Recorded data
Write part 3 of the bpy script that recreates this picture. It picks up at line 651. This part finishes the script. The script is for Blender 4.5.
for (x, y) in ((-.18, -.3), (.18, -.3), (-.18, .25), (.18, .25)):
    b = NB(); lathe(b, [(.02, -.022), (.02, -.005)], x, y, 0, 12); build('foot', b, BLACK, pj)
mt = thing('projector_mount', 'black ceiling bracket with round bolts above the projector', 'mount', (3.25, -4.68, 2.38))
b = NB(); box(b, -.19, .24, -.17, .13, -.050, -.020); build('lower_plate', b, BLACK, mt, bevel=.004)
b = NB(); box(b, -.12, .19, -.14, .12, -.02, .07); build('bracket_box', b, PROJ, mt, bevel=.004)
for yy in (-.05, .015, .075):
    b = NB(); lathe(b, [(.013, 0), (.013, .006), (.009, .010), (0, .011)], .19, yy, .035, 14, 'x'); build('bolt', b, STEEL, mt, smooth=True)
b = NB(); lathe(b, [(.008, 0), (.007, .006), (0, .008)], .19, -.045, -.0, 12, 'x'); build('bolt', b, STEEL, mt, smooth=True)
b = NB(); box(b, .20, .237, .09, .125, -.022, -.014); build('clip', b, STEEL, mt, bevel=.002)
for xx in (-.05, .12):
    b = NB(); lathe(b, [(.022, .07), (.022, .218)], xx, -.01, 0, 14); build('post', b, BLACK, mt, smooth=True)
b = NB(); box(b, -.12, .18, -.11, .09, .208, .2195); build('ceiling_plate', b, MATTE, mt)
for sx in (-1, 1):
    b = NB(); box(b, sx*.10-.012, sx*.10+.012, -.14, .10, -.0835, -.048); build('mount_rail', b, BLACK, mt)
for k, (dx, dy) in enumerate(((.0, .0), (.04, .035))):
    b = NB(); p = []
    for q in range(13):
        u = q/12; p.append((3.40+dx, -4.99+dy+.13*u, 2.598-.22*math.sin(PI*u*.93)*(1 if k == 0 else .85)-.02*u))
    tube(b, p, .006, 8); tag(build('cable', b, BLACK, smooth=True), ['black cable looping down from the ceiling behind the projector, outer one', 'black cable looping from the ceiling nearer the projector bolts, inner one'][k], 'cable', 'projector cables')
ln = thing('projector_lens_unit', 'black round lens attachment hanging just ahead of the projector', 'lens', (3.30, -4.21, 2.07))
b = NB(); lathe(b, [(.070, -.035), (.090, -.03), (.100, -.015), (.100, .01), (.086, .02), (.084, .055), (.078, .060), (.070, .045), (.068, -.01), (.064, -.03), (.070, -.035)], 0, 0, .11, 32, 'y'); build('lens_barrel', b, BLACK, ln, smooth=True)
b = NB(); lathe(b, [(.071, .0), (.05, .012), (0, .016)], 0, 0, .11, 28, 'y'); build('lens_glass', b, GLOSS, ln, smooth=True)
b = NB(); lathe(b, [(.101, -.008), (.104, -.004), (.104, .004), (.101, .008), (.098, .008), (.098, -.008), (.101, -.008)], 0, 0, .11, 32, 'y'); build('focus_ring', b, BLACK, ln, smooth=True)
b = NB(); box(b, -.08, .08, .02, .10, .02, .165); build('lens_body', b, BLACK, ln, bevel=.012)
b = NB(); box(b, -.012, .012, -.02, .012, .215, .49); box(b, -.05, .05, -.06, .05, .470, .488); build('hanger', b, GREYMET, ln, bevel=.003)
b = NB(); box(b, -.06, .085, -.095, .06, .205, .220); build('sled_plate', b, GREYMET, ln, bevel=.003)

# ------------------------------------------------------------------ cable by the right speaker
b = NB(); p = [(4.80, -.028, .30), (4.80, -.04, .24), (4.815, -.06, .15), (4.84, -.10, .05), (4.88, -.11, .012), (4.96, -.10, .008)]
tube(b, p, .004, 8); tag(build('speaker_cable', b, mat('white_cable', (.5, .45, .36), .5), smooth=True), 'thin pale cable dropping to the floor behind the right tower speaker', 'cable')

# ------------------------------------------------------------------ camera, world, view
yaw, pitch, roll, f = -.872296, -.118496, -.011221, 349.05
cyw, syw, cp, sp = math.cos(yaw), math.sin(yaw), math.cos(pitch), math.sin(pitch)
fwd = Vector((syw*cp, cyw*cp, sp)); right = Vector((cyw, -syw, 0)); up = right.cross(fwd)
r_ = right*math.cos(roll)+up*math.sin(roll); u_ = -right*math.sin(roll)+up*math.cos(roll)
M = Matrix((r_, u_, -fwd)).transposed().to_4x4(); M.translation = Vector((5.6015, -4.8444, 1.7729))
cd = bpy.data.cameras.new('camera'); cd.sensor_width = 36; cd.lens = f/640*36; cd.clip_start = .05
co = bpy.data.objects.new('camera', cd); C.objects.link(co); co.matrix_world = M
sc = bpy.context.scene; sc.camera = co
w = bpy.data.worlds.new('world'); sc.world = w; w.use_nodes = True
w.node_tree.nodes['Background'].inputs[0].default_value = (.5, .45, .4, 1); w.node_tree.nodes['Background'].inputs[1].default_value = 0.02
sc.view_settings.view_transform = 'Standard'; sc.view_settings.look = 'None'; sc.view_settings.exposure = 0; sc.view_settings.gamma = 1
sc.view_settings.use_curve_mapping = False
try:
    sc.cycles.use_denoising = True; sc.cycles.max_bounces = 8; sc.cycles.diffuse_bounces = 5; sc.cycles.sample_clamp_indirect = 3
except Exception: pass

Task goal
All of the lines above must be returned exactly.

The response
Write part 3 of the bpy script that recreates this picture. It picks up at line 651. This part finishes the script. The script is for Blender 4.5.
for (x, y) in ((-.18, -.3), (.18, -.3), (-.18, .25), (.18, .25)):
    b = NB(); lathe(b, [(.02, -.022), (.02, -.005)], x, y, 0, 12); build('foot', b, BLACK, pj)
mt = thing('projector_mount', 'black ceiling bracket with round bolts above the projector', 'mount', (3.25, -4.68, 2.38))
b = NB(); box(b, -.19, .24, -.17, .13, -.050, -.020); build('lower_plate', b, BLACK, mt, bevel=.004)
b = NB(); box(b, -.12, .19, -.14, .12, -.02, .07); build('bracket_box', b, PROJ, mt, bevel=.004)
for yy in (-.05, .015, .075):
    b = NB(); lathe(b, [(.013, 0), (.013, .006), (.009, .010), (0, .011)], .19, yy, .035, 14, 'x'); build('bolt', b, STEEL, mt, smooth=True)
b = NB(); lathe(b, [(.008, 0), (.007, .006), (0, .008)], .19, -.045, -.0, 12, 'x'); build('bolt', b, STEEL, mt, smooth=True)
b = NB(); box(b, .20, .237, .09, .125, -.022, -.014); build('clip', b, STEEL, mt, bevel=.002)
for xx in (-.05, .12):
    b = NB(); lathe(b, [(.022, .07), (.022, .218)], xx, -.01, 0, 14); build('post', b, BLACK, mt, smooth=True)
b = NB(); box(b, -.12, .18, -.11, .09, .208, .2195); build('ceiling_plate', b, MATTE, mt)
for sx in (-1, 1):
    b = NB(); box(b, sx*.10-.012, sx*.10+.012, -.14, .10, -.0835, -.048); build('mount_rail', b, BLACK, mt)
for k, (dx, dy) in enumerate(((.0, .0), (.04, .035))):
    b = NB(); p = []
    for q in range(13):
        u = q/12; p.append((3.40+dx, -4.99+dy+.13*u, 2.598-.22*math.sin(PI*u*.93)*(1 if k == 0 else .85)-.02*u))
    tube(b, p, .006, 8); tag(build('cable', b, BLACK, smooth=True), ['black cable looping down from the ceiling behind the projector, outer one', 'black cable looping from the ceiling nearer the projector bolts, inner one'][k], 'cable', 'projector cables')
ln = thing('projector_lens_unit', 'black round lens attachment hanging just ahead of the projector', 'lens', (3.30, -4.21, 2.07))
b = NB(); lathe(b, [(.070, -.035), (.090, -.03), (.100, -.015), (.100, .01), (.086, .02), (.084, .055), (.078, .060), (.070, .045), (.068, -.01), (.064, -.03), (.070, -.035)], 0, 0, .11, 32, 'y'); build('lens_barrel', b, BLACK, ln, smooth=True)
b = NB(); lathe(b, [(.071, .0), (.05, .012), (0, .016)], 0, 0, .11, 28, 'y'); build('lens_glass', b, GLOSS, ln, smooth=True)
b = NB(); lathe(b, [(.101, -.008), (.104, -.004), (.104, .004), (.101, .008), (.098, .008), (.098, -.008), (.101, -.008)], 0, 0, .11, 32, 'y'); build('focus_ring', b, BLACK, ln, smooth=True)
b = NB(); box(b, -.08, .08, .02, .10, .02, .165); build('lens_body', b, BLACK, ln, bevel=.012)
b = NB(); box(b, -.012, .012, -.02, .012, .215, .49); box(b, -.05, .05, -.06, .05, .470, .488); build('hanger', b, GREYMET, ln, bevel=.003)
b = NB(); box(b, -.06, .085, -.095, .06, .205, .220); build('sled_plate', b, GREYMET, ln, bevel=.003)

# ------------------------------------------------------------------ cable by the right speaker
b = NB(); p = [(4.80, -.028, .30), (4.80, -.04, .24), (4.815, -.06, .15), (4.84, -.10, .05), (4.88, -.11, .012), (4.96, -.10, .008)]
tube(b, p, .004, 8); tag(build('speaker_cable', b, mat('white_cable', (.5, .45, .36), .5), smooth=True), 'thin pale cable dropping to the floor behind the right tower speaker', 'cable')

# ------------------------------------------------------------------ camera, world, view
yaw, pitch, roll, f = -.872296, -.118496, -.011221, 349.05
cyw, syw, cp, sp = math.cos(yaw), math.sin(yaw), math.cos(pitch), math.sin(pitch)
fwd = Vector((syw*cp, cyw*cp, sp)); right = Vector((cyw, -syw, 0)); up = right.cross(fwd)
r_ = right*math.cos(roll)+up*math.sin(roll); u_ = -right*math.sin(roll)+up*math.cos(roll)
M = Matrix((r_, u_, -fwd)).transposed().to_4x4(); M.translation = Vector((5.6015, -4.8444, 1.7729))
cd = bpy.data.cameras.new('camera'); cd.sensor_width = 36; cd.lens = f/640*36; cd.clip_start = .05
co = bpy.data.objects.new('camera', cd); C.objects.link(co); co.matrix_world = M
sc = bpy.context.scene; sc.camera = co
w = bpy.data.worlds.new('world'); sc.world = w; w.use_nodes = True
w.node_tree.nodes['Background'].inputs[0].default_value = (.5, .45, .4, 1); w.node_tree.nodes['Background'].inputs[1].default_value = 0.02
sc.view_settings.view_transform = 'Standard'; sc.view_settings.look = 'None'; sc.view_settings.exposure = 0; sc.view_settings.gamma = 1
sc.view_settings.use_curve_mapping = False
try:
    sc.cycles.use_denoising = True; sc.cycles.max_bounces = 8; sc.cycles.diffuse_bounces = 5; sc.cycles.sample_clamp_indirect = 3
except Exception: pass